Boston will be missing one key player from last year's Cup run and that is forward Nathan Horton, who sat out the final 36 games of the regular season with a concussion. Horton, who had 17 points in 21 games for the Bruins during the 2011 postseason, has not yet been cleared for contact and is expected to miss the entire playoffs.



2011 PLAYOFFS: Defeated NY Rangers 4-1 in conference quarterfinals; lost to Tampa Bay 4-0 in conference semifinals.

(Sports Network) - After four straight years of following up dominant regular seasons with disappointing playoff runs, things changed for the Washington Capitals in 2011-12. Unfortunately for the Capitals, the difference this season was that the club struggled to even make the playoffs.

Washington failed to win the Southeast Division this year for the first time since the 2006-07 campaign, as the Florida Panthers claimed the division crown for their first playoff appearance since the spring of 2000. As a result, the seventh-seeded Caps enter this postseason with their lowest seeding since they were also No. 7 in the 1996 playoffs.

The Caps are still led by star winger Alex Ovechkin, but the Russian sniper is coming off the two-worst point totals of his NHL career over the past two seasons. After posting 32 goals and 85 points in 79 games for Washington in 2010-11, the 26-year-old Ovechkin had 38 goals and 65 points in 78 contests this year.

Ovechkin, Washington's captain, was criticized by many for a lack of passion this season and his slow start to 2011-12 may have hastened the dismissal of head coach Bruce Boudreau, who was fired after Washington went 12-9-1 to start the season. Dale Hunter took over for Boudreau behind the bench and did not fare much better, leading Washington to a 30-23-7 record over the final four- plus months of the season.

A promising development for the Caps is that Ovechkin played his best hockey of the season down the stretch, scoring 11 of his 38 goals over Washington's final 13 games. Despite never being able to lead Washington past the second round, Ovechkin has compiled 25 goals and 25 assists over 37 career playoff games.

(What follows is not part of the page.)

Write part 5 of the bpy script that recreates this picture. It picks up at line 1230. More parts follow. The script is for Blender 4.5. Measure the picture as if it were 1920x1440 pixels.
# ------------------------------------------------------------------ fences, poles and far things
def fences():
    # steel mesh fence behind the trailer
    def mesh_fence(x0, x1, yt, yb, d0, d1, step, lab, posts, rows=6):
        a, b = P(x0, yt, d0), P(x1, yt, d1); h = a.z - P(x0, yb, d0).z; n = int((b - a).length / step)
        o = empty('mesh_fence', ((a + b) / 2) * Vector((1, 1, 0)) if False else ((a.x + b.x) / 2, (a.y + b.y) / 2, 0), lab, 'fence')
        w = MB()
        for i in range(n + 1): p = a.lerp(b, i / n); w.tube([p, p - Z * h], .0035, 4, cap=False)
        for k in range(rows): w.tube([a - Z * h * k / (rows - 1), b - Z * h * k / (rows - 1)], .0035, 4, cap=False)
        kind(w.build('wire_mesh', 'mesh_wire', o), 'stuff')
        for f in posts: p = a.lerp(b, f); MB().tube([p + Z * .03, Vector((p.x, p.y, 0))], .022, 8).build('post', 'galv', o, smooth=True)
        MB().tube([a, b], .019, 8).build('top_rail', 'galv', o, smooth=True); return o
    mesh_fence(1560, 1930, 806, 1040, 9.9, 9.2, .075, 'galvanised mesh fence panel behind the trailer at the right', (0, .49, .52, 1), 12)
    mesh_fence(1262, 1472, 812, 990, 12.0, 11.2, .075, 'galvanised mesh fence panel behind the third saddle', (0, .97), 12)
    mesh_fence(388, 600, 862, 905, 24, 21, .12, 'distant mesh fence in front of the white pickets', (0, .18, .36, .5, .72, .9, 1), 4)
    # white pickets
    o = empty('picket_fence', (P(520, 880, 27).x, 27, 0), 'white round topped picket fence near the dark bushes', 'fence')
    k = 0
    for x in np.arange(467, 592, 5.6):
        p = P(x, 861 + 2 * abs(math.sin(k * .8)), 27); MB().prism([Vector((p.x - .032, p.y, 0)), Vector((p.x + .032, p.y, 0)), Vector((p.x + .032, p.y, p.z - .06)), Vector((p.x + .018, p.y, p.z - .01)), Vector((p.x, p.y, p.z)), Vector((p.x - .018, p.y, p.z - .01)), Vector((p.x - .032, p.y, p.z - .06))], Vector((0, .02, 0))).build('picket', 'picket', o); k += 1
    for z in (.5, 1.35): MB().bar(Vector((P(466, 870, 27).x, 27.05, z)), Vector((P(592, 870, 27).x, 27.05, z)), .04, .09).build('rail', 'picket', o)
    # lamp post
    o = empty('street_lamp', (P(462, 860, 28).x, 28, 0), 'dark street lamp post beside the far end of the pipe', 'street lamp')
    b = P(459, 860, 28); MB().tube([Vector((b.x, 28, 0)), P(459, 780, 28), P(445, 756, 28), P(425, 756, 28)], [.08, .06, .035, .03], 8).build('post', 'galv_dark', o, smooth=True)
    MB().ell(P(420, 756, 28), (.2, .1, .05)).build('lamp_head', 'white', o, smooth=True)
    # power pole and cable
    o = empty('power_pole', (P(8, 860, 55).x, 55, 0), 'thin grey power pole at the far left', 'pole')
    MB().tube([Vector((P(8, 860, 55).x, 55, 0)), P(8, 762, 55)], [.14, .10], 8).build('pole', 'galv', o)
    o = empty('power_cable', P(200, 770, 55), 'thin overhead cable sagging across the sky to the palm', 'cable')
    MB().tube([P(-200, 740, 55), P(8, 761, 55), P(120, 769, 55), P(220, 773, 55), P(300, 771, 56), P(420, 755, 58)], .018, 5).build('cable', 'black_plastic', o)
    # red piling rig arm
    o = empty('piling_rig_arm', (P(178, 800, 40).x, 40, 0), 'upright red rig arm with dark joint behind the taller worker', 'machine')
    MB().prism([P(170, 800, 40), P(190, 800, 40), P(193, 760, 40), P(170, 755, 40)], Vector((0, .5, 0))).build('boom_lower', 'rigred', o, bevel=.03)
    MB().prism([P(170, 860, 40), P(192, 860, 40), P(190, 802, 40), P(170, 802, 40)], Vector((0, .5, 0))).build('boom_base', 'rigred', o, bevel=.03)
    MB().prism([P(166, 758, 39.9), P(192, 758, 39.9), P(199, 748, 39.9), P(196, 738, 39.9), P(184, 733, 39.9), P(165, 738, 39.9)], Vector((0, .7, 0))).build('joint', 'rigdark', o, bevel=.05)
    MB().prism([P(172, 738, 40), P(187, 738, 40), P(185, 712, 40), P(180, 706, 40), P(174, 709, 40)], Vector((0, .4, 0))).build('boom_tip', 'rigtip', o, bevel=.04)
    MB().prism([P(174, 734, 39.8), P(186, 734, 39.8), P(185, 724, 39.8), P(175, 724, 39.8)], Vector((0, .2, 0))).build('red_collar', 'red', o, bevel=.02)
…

An even bigger concern for Washington than Ovechkin's inconsistent play is the current situation in goal. The Caps may be forced to use their third string goaltender at the start of this series thanks to injuries to Tomas Vokoun and Michal Neuvirth.

Vokoun would have been the No. 1, but the veteran is out indefinitely with a strained groin suffered in his last game on March 29. Neuvirth, meanwhile, is dealing with an unspecified lower-body injury that cause him to miss Washington's final game of the regular season.

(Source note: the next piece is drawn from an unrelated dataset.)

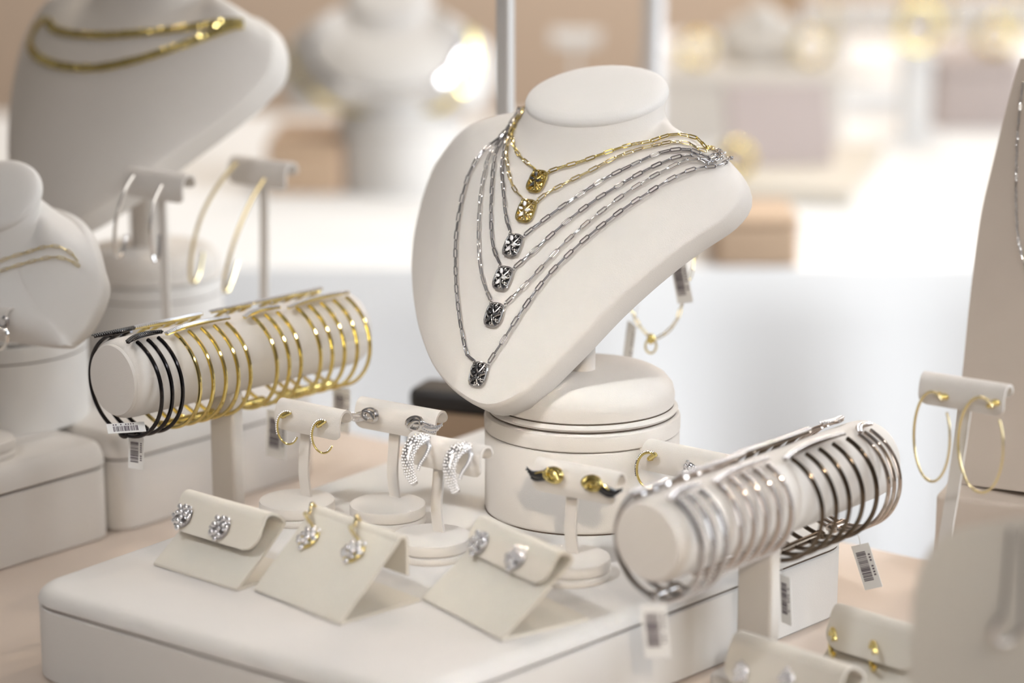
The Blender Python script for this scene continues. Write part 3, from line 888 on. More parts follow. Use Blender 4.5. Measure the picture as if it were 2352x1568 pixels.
def cuff(front, t, b, Rb, ss, hw, hh, r, metal, pave_m, lab, group, hinge=True, opening=22, bead=.0006, beads_on=False, ext=(.006, .004)):
    s0, s1 = ss[0], ss[-1]; mid = (s0 + s1) / 2
    cen = front + b * mid
    root = thing('cuff_bracelet', lab, 'bracelet', frame_m(cen, t, b, Vector((0, 0, 1))), group)
    zc = Rb + .0005 + r - hh
    def P(s_, a, k=0): 
        c, sn = math.cos(R(a)), math.sin(R(a))
        return Vector(((hw + k) * c, s_ - mid, zc + (hh + k) * sn))
    for s_ in ss:
        a0, a1 = 90 - opening, -270 + opening
        pts = [P(s_, a0 + (a1 - a0) * i / 72) for i in range(73)]
        build('band', MB().tube(pts, r, 8), metal, root)
    if beads_on:
        bm_ = MB()
        for s_ in ss:
            for i in range(64):
                a = 90 - opening - (360 - 2 * opening) * (i + .5) / 64
                bm_.ball(P(s_, a, r * .8), r * .72, 6, 4, flat=True)
        build('stones', bm_, pave_m, root)
    for sg, sh in ((1, 0), (-1, -.004)):
        pb = MB(); core = []; nn = 16
        la = s0 - ext[0] + sh * (ext[0] > .003); lb = s1 + ext[1] + sh * (ext[0] > .003)
        for i in range(nn + 1):
            q = i / nn; s_ = la + (lb - la) * q
            a = 90 - sg * (opening - 5 - 3.5 * math.sin(q * PI) + 5 * (1 - q) ** 3)
            core.append(P(s_, a, r * .4 + .0004))
        mb = MB().tube(core, lambda q: .0023 * max(math.sin(PI * min(max(q * .9 + .05, 0), 1)), .3) ** .6, 10, False, None, (Vector((0, 0, 1)), .5))
        pbar = build('top_plate', mb, metal, root)
        for p in resample(catmull(core, 3), bead * 2.0):
            for o in (-1, 0, 1): pb.ball(p + Vector((o * bead * 1.9, 0, .0011 - abs(o) * .0003)), bead, 6, 4, flat=True)
        build('pave_stones', pb, pave_m, pbar)
    if hinge:
        hb = MB(); c0, c1 = P(s0, -96), P(s1, -96)
        hb.tube([c0 - Vector((0, .0008, 0)), c0, (c0 + c1) / 2, c1, c1 + Vector((0, .0008, 0))], .0020, 10)
        hb.ball(c0, .0026, 10, 6, None, (1.5, .8, .9)); hb.ball(c1, .0026, 10, 6, None, (1.3, .8, .9))
        build('hinge', hb, metal, root)
    return root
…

If Neuvirth, who has been deemed day-to-day by Hunter, is unable to start Game 1, then the Capitals will use 22-year-old Braden Holtby, who is 14-4-3 in 21 career NHL appearances, but has never played a second in the Stanley Cup playoffs.

Neuvirth was 13-13-5 with a 2.82 GAA in 38 games (30 starts) this season. The 24-year-old Czech backstop is 4-5 with a 2.34 GAA in nine career postseason games.

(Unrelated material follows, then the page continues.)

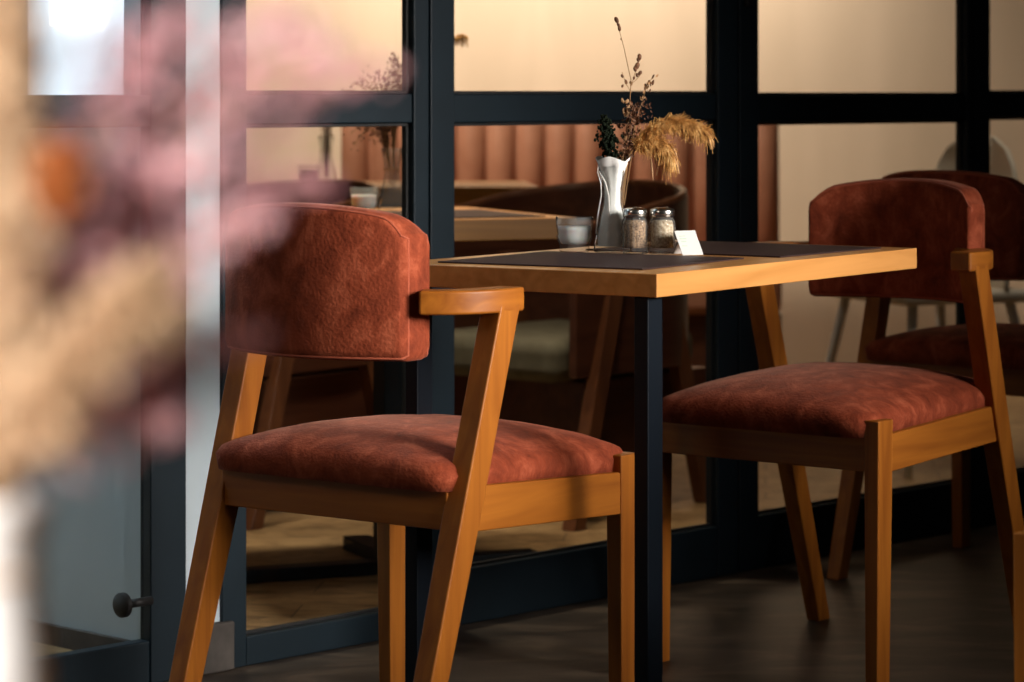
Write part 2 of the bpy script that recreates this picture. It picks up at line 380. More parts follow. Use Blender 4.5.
def make_chair(name, **k):
    t = empty(name, **k)
    # front legs: tapering square posts with their tops standing beside the seat
    for sx in (-1, 1):
        bm = bmesh.new()
        w0, w1 = .024, .029; d0_, d1_ = .040, .047
        xo, yf = .2385, .2685
        def q(w_, d_, z, ins): 
            xa, xb = (xo-ins-w_)*sx, (xo-ins)*sx
            return rect(min(xa, xb), max(xa, xb), yf-d_-ins*.2, yf-ins*.2, z)
        hexa(bm, q(w0, d0_, 0, .003), q(w1, d1_, .456, 0))
        link('leg', bm, M['wood_z'], t, bevel=.0025)
    # rear legs: raked posts that carry the armrests
    for sx in (-1, 1):
        bm = bmesh.new()
        R = []
        for z, y, wx, d_, xo in ((0, -.293, .030, .037, .238), (.40, -.174, .036, .046, .2425), (.700, -.085, .036, .046, .2465)):
            xa, xb = (xo-wx)*sx, xo*sx
            R.append([Vector(p) for p in rect(min(xa, xb), max(xa, xb), y, y+d_, z)])
        loops(bm, R); link('leg', bm, M['wood_z'], t, bevel=.0028)
    # seat rails
    for sx in (-1, 1):
        bm = bmesh.new(); xo = .236*sx; xi = .214*sx; a_, b_ = min(xo, xi), max(xo, xi)
        hexa(bm, [(a_, -.155, .386), (b_, -.155, .386), (b_, .225, .368), (a_, .225, .368)],
             [(a_, -.135, .449), (b_, -.135, .449), (b_, .225, .431), (a_, .225, .431)])
        link('seat_rail', bm, M['wood_y'], t, bevel=.0025)
    bm = bmesh.new(); box(bm, -.212, .212, -.166, -.140, .388, .446); link('seat_rail', bm, M['wood_x'], t, bevel=.0025)
    bm = bmesh.new(); box(bm, -.212, .212, .240, .264, .370, .432); link('seat_rail', bm, M['wood_x'], t, bevel=.0025)
    # armrests: flat bent arms curving in behind the cushion ends
    for sx in (-1, 1):
        pts = bez((.2215, -.028, .705), (.230, -.09, .705), (.222, -.135, .705), (.166 if sx > 0 else .150, -.168, .705), 18)
        R = []
        for i, p in enumerate(pts):
            d = (pts[min(i+1, 18)]-pts[max(i-1, 0)]).normalized(); n_ = Vector((-d.y, d.x, 0))
            hw = .0225 if i > 0 else .0215
            a_, b_ = p+n_*hw, p-n_*hw
            R.append([Vector((q_.x*sx, q_.y, z)) for q_, z in ((a_, .6885), (b_, .6885), (b_, .7225), (a_, .7225))])
        bm = bmesh.new(); loops(bm, R); link('armrest', bm, M['wood_y'], t, bevel=.004, seg=3)
    # backrest cushion
    R = []; nu = 40
    us = [-1-.075, -1-.066, -1-.045, -1-.015]+[-1+2*i/nu for i in range(nu+1)]+[1.015, 1.045, 1.066, 1.075]
    for u in us:
        cu = max(-1, min(1, u)); p, d, n_ = back_path(cu); ex = abs(u)-abs(cu)
        p = p+d*(BX*ex*(1 if u > 0 else -1)*.9)
        f = math.sqrt(max(.0, 1-(ex/.077)**2)) if ex > 0 else 1
        ins = (1-f)*.022; ht = BT-ins*1.0
        z0, z1 = back_bot(cu)+ins, back_top(cu)-ins
        loop = section_loop(max(ht, .003), z0, z1, min(.016, max(ht*.8, .002)))
        puff = .0
        sk = d*(d.y/d.x)*abs(cu)**3
        R.append([p+(n_+sk)*tt*(1+.12*math.sin(math.pi*min(1, max(0, (zz-z0)/(z1-z0))))*f)+Vector((0, 0, zz)) for tt, zz in loop])
    bm = bmesh.new(); loops(bm, R); bk = link('backrest', bm, M['velvet'], t, smooth=True)
    # piping along the seams of the front and rear faces
    for hi_, lo_ in ((3, 24), (10, 17)):
        G = [r_ for r_, u in zip(R, us) if abs(u) < 1.05]
        pts = [r_[hi_] for r_ in G]+[G[-1][hi_].lerp(G[-1][lo_], q_/8) for q_ in range(1, 8)]+[r_[lo_] for r_ in G[::-1]]+[G[0][lo_].lerp(G[0][hi_], q_/8) for q_ in range(1, 8)]
        bm = bmesh.new(); tube(bm, pts, .0020, 6, closed=True); link('piping', bm, M['piping'], bk, smooth=True)
    # seat cushion: crowned pad
    bm = bmesh.new(); n = 40; hx, ya, yb = .2265, -.194, .286
    cy, hy = (ya+yb)/2, (yb-ya)/2
    def sq(u, v):                       # square grid to a rounded rectangle
        e_ = 11.0; l = (abs(u)**e_+abs(v)**e_)**(1/e_); mx_ = max(abs(u), abs(v))
        return (u*mx_/l, v*mx_/l) if l > 0 else (0, 0)
    top = {}; bot = {}
    for i in range(n+1):
        for j in range(n+1):
            u, v = -1+2*i/n, -1+2*j/n
            u = math.copysign(abs(u)**.62, u); v = math.copysign(abs(v)**.62, v)
            a_, b_ = sq(u, v); r_ = max(abs(u), abs(v))
            base = .449-.018*(b_*.5+.5)
            prof = (1-r_**7)**.42 if r_ < 1 else 0
            dome = .034*(1-abs(a_)**2.6)*(1-abs(b_)**2.6*.8)
            wr = .0012*noise.noise(Vector((a_*7, b_*7, 3)))
            top[i, j] = bm.verts.new((a_*hx, cy+b_*hy, base+.016+prof*.023+dome*1.0+wr))
            if i in (0, n) or j in (0, n): bot[i, j] = bm.verts.new((a_*hx*.985, cy+b_*hy*.985, base-.005))
    for i in range(n):
        for j in range(n):
            bm.faces.new((top[i, j], top[i+1, j], top[i+1, j+1], top[i, j+1]))
    ring = [(i, 0) for i in range(n)]+[(n, j) for j in range(n)]+[(i, n) for i in range(n, 0, -1)]+[(0, j) for j in range(n, 0, -1)]
    for k_ in range(len(ring)):
        p, q_ = ring[k_], ring[(k_+1) % len(ring)]
        bm.faces.new((top[p], bot[p], bot[q_], top[q_]))
    bm.faces.new([bot[p] for p in ring])
    link('seat', bm, M['velvet'], t, smooth=True)
    return t
def rz_from_yaw(th): return -th         # forward = (sin th, cos th)
chair = make_chair('dining_armchair', label='terracotta velvet armchair nearest the camera, seen from behind, left of the table',
                   cat='chair', group='terracotta velvet armchairs')
chair.location = (-.1605, 4.3012, 0); chair.rotation_euler = (0, 0, -.6444)
c2 = copy_tree(chair); c2.location = (.5855, 5.1454, 0); c2.rotation_euler = (0, 0, -3.8127)
c2['label'] = 'terracotta velvet armchair facing the camera at the right end of the wooden table'
c3 = copy_tree(chair); c3.location = (1.012, 6.04, 0); c3.rotation_euler = (0, 0, -.66)
c3['label'] = 'terracotta armchair farthest right, partly hidden behind the other one, seen from behind'
c4 = copy_tree(chair); c4.location = (.972, 3.644, 0); c4.rotation_euler = (0, 0, -3.8127)
c4['label'] = 'armchair of which only a blurred wooden leg shows at the lower right edge'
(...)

Washington had just one player post more than a point-per-game this season and that was centerman Nicklas Backstrom. The Swedish pivot had 44 points (14g, 30a) in 42 games during a campaign that was cut short by a lengthy absence due to a concussion. Backstrom returned for the final four games of the regular season and posted one goal and one assist over that stretch.

Despite missing nearly half the season, Backstrom finished fourth among Washington forwards in points. Alexander Semin was second to Ovechkin with 54 points (21g, 33a) and Marcus Johansson was third with 46 points on 14 goals and 32 assists.

Overall, Washington's 218 goals this season was the 14th-best total in the NHL.

Dennis Wideman led the Capitals' blue line in both goals (11) and assists (35), but he is primarily an offensive defenseman. Fellow blueliner Mike Green, another offense-first rearguard, had just three goals and four assists while playing in just 32 games during an injury-plagued season. Since posting an amazing 31 goals in 68 games in 2008-09, Green has recorded 30 tallies in 156 regular-season contests over the past three campaigns.

Elsewhere on the blue line, the Caps have a couple of solid youngsters in John Carlson and Karl Alzner, who are 22 and 23 years of age, respectively. Carlson was second to Wideman with 32 points from the back end this season, while Alzner had one goal, 16 assists and a team-best plus-12 rating.

Veteran defenseman Roman Hamrlik was a plus-11 in 68 games for the Capitals this season.


Whether or not the Bruins can regain the form that made them Cup champions last year remains to be seen, but Boston shouldn't need its "A" game to get past the Capitals.

Washington did win three of four meetings against the Bruins this year, but two of those three wins came during Boston's dreadful two-month stretch from early-January to mid-March.

Ovechkin failed to score a goal in three games against the Bruins this year, but he did post three assists. Marchand had three goals and two assists in four games against Washington, while Bergeron recorded five assists during the season series.

The Bruins and Capitals have split a pair of all-time playoff meetings. The last time the clubs met in the postseason was in the 1998 conference quarterfinals, when Washington won in six games en route to their first and only Stanley Cup Finals appearance.

A team with Boston's dedication to defense should be able to make quick work of a Washington club that has little secondary scoring to complement Ovechkin. Add in an uncertain situation in net for the Caps and this could wind up being the most lopsided series of the opening round.